Et aux confins de cette alternance que je vis : questions de légitimité, questions de sens, questions d’inaction… L’identité ne tient pas longtemps hors de l’eau. On finit par avoir la marée au cœur comme disait Léo Ferré, et ne plus être qu’elle, et mourir des souffrances d’un autre, et pleurer du courage d’une autre, et… Je pourrais égrener tout cela, en plus de la stupeur et du néant qui parfois s’empare de mon être devant l’immensité des tragédies et plus encore face à l’indécence de certaines bêtises et ignorances. Je ne sais pas si je me fais comprendre, je ne suis pas sûre de vouloir tout à fait l’être. Laissez-moi, un peu, trouver une place dans les interstices du mystique et de l’émotion particulière qui cherche encore à trouver l’universel.

Je relis Saint-Exupéry.
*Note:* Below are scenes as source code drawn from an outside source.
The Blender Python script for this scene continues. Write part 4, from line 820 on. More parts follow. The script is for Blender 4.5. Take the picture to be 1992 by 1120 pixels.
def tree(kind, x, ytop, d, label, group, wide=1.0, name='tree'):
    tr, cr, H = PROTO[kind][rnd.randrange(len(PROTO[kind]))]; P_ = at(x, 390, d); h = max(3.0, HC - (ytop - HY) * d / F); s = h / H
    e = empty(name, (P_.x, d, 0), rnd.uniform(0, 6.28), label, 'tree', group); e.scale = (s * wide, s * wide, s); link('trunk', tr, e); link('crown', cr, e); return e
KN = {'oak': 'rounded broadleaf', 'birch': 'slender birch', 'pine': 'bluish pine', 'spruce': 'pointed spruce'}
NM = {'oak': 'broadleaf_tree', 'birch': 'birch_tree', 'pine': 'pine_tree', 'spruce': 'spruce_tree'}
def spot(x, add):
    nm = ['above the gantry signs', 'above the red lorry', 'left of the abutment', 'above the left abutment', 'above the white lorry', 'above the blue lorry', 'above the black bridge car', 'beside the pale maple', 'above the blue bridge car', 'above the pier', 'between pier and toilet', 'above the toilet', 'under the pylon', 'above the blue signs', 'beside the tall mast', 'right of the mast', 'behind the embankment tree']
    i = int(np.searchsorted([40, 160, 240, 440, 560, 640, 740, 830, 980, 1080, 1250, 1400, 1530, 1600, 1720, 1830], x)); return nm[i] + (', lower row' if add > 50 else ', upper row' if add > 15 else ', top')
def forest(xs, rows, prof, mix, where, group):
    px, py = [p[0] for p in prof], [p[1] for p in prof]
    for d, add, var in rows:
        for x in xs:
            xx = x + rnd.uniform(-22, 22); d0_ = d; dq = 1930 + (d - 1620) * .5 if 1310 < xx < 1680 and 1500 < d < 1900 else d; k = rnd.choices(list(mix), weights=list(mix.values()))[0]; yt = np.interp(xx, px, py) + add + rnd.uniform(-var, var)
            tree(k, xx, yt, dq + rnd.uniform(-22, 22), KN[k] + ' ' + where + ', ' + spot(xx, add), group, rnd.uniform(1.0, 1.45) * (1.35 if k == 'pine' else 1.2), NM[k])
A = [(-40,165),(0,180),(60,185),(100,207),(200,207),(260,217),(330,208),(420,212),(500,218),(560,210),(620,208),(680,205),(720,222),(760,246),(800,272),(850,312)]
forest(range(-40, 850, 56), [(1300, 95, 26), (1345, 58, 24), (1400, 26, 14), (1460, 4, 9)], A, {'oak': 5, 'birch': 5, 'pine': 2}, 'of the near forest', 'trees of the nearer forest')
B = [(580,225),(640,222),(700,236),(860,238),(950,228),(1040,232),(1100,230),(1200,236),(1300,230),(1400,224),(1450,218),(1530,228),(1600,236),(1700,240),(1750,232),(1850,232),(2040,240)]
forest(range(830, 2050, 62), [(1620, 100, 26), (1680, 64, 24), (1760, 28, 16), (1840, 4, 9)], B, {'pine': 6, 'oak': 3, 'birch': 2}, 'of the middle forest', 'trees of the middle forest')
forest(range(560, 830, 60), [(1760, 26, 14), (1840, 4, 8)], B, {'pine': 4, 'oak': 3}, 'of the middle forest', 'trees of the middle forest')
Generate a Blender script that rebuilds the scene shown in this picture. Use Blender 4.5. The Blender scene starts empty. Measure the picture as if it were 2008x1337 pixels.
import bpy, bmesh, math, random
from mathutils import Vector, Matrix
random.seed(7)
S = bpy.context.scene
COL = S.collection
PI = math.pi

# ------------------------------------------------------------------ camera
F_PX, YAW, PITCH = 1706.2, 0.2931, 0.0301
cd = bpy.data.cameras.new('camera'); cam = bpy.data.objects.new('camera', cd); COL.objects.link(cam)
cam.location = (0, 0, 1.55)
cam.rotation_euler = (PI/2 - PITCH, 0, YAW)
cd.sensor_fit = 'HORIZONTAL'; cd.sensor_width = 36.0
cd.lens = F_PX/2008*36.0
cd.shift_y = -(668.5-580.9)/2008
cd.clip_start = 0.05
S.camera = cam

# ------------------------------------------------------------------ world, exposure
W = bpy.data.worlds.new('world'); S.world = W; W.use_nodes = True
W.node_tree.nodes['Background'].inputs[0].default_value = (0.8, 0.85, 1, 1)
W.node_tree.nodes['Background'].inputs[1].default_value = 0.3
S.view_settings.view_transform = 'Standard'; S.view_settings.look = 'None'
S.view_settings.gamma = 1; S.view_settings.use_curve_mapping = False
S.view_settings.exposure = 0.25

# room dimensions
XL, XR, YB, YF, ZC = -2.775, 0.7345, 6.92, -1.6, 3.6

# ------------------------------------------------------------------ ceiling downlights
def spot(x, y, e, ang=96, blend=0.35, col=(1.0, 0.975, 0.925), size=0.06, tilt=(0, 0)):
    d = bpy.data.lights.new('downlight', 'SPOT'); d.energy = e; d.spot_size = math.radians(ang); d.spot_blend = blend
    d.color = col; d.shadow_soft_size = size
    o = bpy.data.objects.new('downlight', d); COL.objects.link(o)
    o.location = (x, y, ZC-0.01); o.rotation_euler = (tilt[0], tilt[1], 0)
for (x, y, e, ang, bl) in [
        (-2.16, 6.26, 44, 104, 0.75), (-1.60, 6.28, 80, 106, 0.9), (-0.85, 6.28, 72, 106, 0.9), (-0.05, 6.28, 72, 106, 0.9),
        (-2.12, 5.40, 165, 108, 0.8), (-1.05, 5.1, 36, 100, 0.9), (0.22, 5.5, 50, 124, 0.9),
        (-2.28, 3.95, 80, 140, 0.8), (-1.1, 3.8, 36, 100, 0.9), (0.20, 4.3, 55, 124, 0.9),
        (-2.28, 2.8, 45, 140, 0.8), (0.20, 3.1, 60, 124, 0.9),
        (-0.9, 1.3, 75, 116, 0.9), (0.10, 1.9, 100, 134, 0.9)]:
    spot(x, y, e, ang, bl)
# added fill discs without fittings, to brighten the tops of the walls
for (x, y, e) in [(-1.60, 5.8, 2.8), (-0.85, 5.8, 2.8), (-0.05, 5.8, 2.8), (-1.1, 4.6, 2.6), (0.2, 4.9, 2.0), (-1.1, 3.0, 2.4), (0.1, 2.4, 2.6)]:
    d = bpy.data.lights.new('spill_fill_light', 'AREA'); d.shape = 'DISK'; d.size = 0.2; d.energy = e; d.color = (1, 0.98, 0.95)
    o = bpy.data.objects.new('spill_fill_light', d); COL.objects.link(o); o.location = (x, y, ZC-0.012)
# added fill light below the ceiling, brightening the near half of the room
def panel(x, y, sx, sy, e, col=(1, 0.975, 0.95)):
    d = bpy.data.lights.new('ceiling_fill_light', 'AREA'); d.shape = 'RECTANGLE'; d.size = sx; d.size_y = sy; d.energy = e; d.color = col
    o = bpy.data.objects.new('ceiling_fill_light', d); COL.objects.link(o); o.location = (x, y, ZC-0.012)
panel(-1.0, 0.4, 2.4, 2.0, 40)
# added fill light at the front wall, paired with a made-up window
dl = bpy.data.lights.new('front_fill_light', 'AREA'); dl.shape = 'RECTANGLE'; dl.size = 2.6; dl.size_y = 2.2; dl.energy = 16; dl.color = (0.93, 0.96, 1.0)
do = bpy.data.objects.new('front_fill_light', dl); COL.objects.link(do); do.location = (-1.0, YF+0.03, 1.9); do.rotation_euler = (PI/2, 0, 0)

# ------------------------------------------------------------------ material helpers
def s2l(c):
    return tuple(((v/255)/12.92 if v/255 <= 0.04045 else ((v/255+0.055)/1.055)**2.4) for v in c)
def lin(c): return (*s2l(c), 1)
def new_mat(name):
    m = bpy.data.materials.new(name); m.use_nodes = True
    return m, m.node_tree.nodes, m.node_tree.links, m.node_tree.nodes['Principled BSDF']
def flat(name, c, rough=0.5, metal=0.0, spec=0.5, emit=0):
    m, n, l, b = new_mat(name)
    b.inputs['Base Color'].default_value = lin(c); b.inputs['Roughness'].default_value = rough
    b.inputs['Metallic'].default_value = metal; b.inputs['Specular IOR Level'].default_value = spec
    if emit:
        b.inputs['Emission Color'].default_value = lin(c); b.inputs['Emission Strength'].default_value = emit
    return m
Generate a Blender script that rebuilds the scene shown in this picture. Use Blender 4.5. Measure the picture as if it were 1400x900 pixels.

C’est ce qu’il y a de mieux à faire quand on cherche une foi en l’Homme, quand on a besoin d’une boussole éthique et complexe — parce que juste et mesurée — dans un monde en guerre, dans un monde qui s’effondre où on tenterait encore de marcher droit. Sa sagesse, sa clarté, ses révélations m’émeuvent et me sauvent. Car comment trouver encore les chemins qui relient encore l’âme, la vie et le cœur, autrement qu’en proclamant avec lui « Je ne saurai prévoir, mais je saurai fonder. Car l’avenir on le bâtit. » [Citadelle]. En répétant à chaque respiration l’effort de faire le plus juste. En refusant obstinément de ne pas être à ce qu’on fait, de ne pas mettre le minimum de gravité, de respect et de décence possible dans chaque acte, alors que nous jouissons encore du privilège de la vie, de l’avenir et de la paix. Que faire dans un temps d’urgence, car l’urgence bien qu’à nos portes, nous refuse pratiquement toute action concrète ? Se réformer en pensées, en gestes, en habitudes, s’ouvrir à la compassion et à la curiosité, trouver de nouveaux chemins, exercer sa liberté au plus vraie : se définir en relation au monde, en interaction, en solidarité.

Je ne sais comment finir ce texte, car je n’ai pas fini de me questionner sur ma place. Petit à petit, minute par minute, je recompose le puzzle. Choisir l’amour, choisir la lumière, choisir de ne pas détourner le regard.